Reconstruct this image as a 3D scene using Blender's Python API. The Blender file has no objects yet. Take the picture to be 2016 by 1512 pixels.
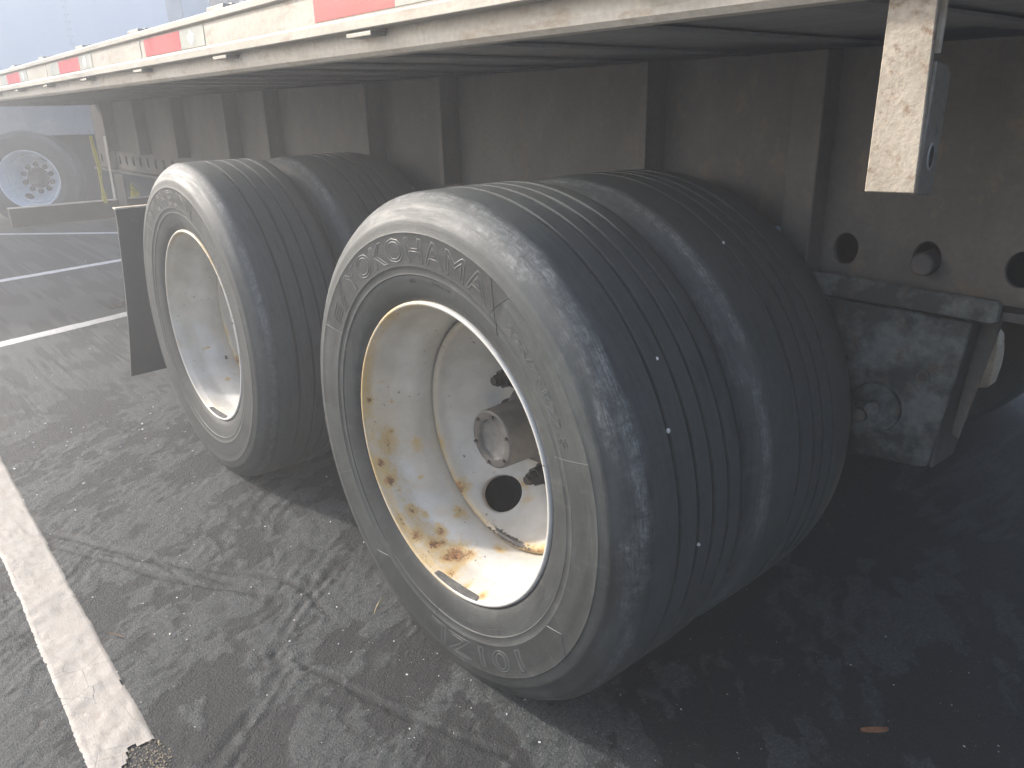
import bpy, bmesh, math, random
import numpy as np
from mathutils import Vector, Matrix

random.seed(7); np.random.seed(7)
PI = math.pi
SC = bpy.context.scene
COL = SC.collection

# ------------------------------------------------------------------ camera
cam_d = bpy.data.cameras.new('camera')
cam = bpy.data.objects.new('camera', cam_d); COL.objects.link(cam)
YAW, PITCH, ROLL, FOC = 0.8703, -0.3489, -0.0243, 1504.5
fwd = Vector((-math.sin(YAW) * math.cos(PITCH), math.cos(YAW) * math.cos(PITCH), math.sin(PITCH)))
r0 = Vector((math.cos(YAW), math.sin(YAW), 0)); u0 = r0.cross(fwd)
rr = math.cos(ROLL) * r0 + math.sin(ROLL) * u0
uu = -math.sin(ROLL) * r0 + math.cos(ROLL) * u0
M = Matrix((rr, uu, -fwd)).transposed().to_4x4()
M.translation = Vector((1.1168, -0.766, 1.1291))
cam.matrix_world = M
cam_d.sensor_fit = 'HORIZONTAL'; cam_d.sensor_width = 36.0
cam_d.lens = 36.0 * FOC / 2016.0
cam_d.clip_start = 0.05; cam_d.clip_end = 500
SC.camera = cam

# ------------------------------------------------------------------ sky, sun, exposure
SUN_TO = Vector((-0.90, -0.42, 0.50)).normalized()          # direction towards the sun
SUN_EL = math.asin(SUN_TO.z); SUN_AZ = math.atan2(SUN_TO.x, SUN_TO.y)
w = bpy.data.worlds.new('World'); SC.world = w; w.use_nodes = True
nt = w.node_tree; nt.nodes.clear()
sky = nt.nodes.new('ShaderNodeTexSky'); sky.sky_type = 'NISHITA'; sky.sun_disc = False
sky.sun_elevation = SUN_EL; sky.sun_rotation = SUN_AZ
sky.air_density = 0.8; sky.dust_density = 3.0; sky.ozone_density = 0.4
bg = nt.nodes.new('ShaderNodeBackground'); bg.inputs['Strength'].default_value = 0.15
ow = nt.nodes.new('ShaderNodeOutputWorld')
nt.links.new(sky.outputs[0], bg.inputs[0]); nt.links.new(bg.outputs[0], ow.inputs[0])
sun_d = bpy.data.lights.new('sun', 'SUN'); sun_d.energy = 2.3; sun_d.angle = math.radians(2.5)
sun_d.color = (1.0, 0.96, 0.90)
sun = bpy.data.objects.new('sun', sun_d); COL.objects.link(sun)
sun.rotation_euler = (-SUN_TO).to_track_quat('-Z', 'Y').to_euler()
SC.view_settings.view_transform = 'Standard'; SC.view_settings.look = 'None'
SC.view_settings.exposure = 1.68; SC.view_settings.gamma = 1.0
SC.view_settings.use_curve_mapping = False

HAZE, HAZE_G = 0.037, 0.42                                     # density per metre and forward scattering of the added glare volume

# ------------------------------------------------------------------ numpy noise
def _h(ix, iy, s):
    n = (ix.astype(np.int64) * 374761393 + iy.astype(np.int64) * 668265263 + s * 974711) & 0xffffffff
    n = ((n ^ (n >> 13)) * 1274126177) & 0xffffffff
    n = (n ^ (n >> 16)) & 0xffffffff
    return n / 4294967295.0
def vn(x, y, s=0):
    ix = np.floor(x); iy = np.floor(y); fx = x - ix; fy = y - iy
    fx = fx * fx * fx * (fx * (fx * 6 - 15) + 10); fy = fy * fy * fy * (fy * (fy * 6 - 15) + 10)
    a = _h(ix, iy, s); b = _h(ix + 1, iy, s); c = _h(ix, iy + 1, s); d = _h(ix + 1, iy + 1, s)
    return (a * (1 - fx) + b * fx) * (1 - fy) + (c * (1 - fx) + d * fx) * fy
def fbm(x, y, o=4, s=0, g=0.5):
    t = 0; a = 1; n = 0
    for i in range(o):
        t = t + a * vn(x * 2 ** i + 17.3 * i, y * 2 ** i - 9.1 * i, s + i); n += a; a *= g
    return t / n
def ss(a, b, x):
    t = np.clip((x - a) / (b - a), 0, 1); return t * t * (3 - 2 * t)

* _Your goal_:
All of the lines above should be printed exactly, minus the pictures.

* _Full response_:
Reconstruct this image as a 3D scene using Blender's Python API. The Blender file has no objects yet. Take the picture to be 2016 by 1512 pixels.
import bpy, bmesh, math, random
import numpy as np
from mathutils import Vector, Matrix

random.seed(7); np.random.seed(7)
PI = math.pi
SC = bpy.context.scene
COL = SC.collection

# ------------------------------------------------------------------ camera
cam_d = bpy.data.cameras.new('camera')
cam = bpy.data.objects.new('camera', cam_d); COL.objects.link(cam)
YAW, PITCH, ROLL, FOC = 0.8703, -0.3489, -0.0243, 1504.5
fwd = Vector((-math.sin(YAW) * math.cos(PITCH), math.cos(YAW) * math.cos(PITCH), math.sin(PITCH)))
r0 = Vector((math.cos(YAW), math.sin(YAW), 0)); u0 = r0.cross(fwd)
rr = math.cos(ROLL) * r0 + math.sin(ROLL) * u0
uu = -math.sin(ROLL) * r0 + math.cos(ROLL) * u0
M = Matrix((rr, uu, -fwd)).transposed().to_4x4()
M.translation = Vector((1.1168, -0.766, 1.1291))
cam.matrix_world = M
cam_d.sensor_fit = 'HORIZONTAL'; cam_d.sensor_width = 36.0
cam_d.lens = 36.0 * FOC / 2016.0
cam_d.clip_start = 0.05; cam_d.clip_end = 500
SC.camera = cam

# ------------------------------------------------------------------ sky, sun, exposure
SUN_TO = Vector((-0.90, -0.42, 0.50)).normalized()          # direction towards the sun
SUN_EL = math.asin(SUN_TO.z); SUN_AZ = math.atan2(SUN_TO.x, SUN_TO.y)
w = bpy.data.worlds.new('World'); SC.world = w; w.use_nodes = True
nt = w.node_tree; nt.nodes.clear()
sky = nt.nodes.new('ShaderNodeTexSky'); sky.sky_type = 'NISHITA'; sky.sun_disc = False
sky.sun_elevation = SUN_EL; sky.sun_rotation = SUN_AZ
sky.air_density = 0.8; sky.dust_density = 3.0; sky.ozone_density = 0.4
bg = nt.nodes.new('ShaderNodeBackground'); bg.inputs['Strength'].default_value = 0.15
ow = nt.nodes.new('ShaderNodeOutputWorld')
nt.links.new(sky.outputs[0], bg.inputs[0]); nt.links.new(bg.outputs[0], ow.inputs[0])
sun_d = bpy.data.lights.new('sun', 'SUN'); sun_d.energy = 2.3; sun_d.angle = math.radians(2.5)
sun_d.color = (1.0, 0.96, 0.90)
sun = bpy.data.objects.new('sun', sun_d); COL.objects.link(sun)
sun.rotation_euler = (-SUN_TO).to_track_quat('-Z', 'Y').to_euler()
SC.view_settings.view_transform = 'Standard'; SC.view_settings.look = 'None'
SC.view_settings.exposure = 1.68; SC.view_settings.gamma = 1.0
SC.view_settings.use_curve_mapping = False

HAZE, HAZE_G = 0.037, 0.42                                     # density per metre and forward scattering of the added glare volume

# ------------------------------------------------------------------ numpy noise
def _h(ix, iy, s):
    n = (ix.astype(np.int64) * 374761393 + iy.astype(np.int64) * 668265263 + s * 974711) & 0xffffffff
    n = ((n ^ (n >> 13)) * 1274126177) & 0xffffffff
    n = (n ^ (n >> 16)) & 0xffffffff
    return n / 4294967295.0
def vn(x, y, s=0):
    ix = np.floor(x); iy = np.floor(y); fx = x - ix; fy = y - iy
    fx = fx * fx * fx * (fx * (fx * 6 - 15) + 10); fy = fy * fy * fy * (fy * (fy * 6 - 15) + 10)
    a = _h(ix, iy, s); b = _h(ix + 1, iy, s); c = _h(ix, iy + 1, s); d = _h(ix + 1, iy + 1, s)
    return (a * (1 - fx) + b * fx) * (1 - fy) + (c * (1 - fx) + d * fx) * fy
def fbm(x, y, o=4, s=0, g=0.5):
    t = 0; a = 1; n = 0
    for i in range(o):
        t = t + a * vn(x * 2 ** i + 17.3 * i, y * 2 ** i - 9.1 * i, s + i); n += a; a *= g
    return t / n
def ss(a, b, x):
    t = np.clip((x - a) / (b - a), 0, 1); return t * t * (3 - 2 * t)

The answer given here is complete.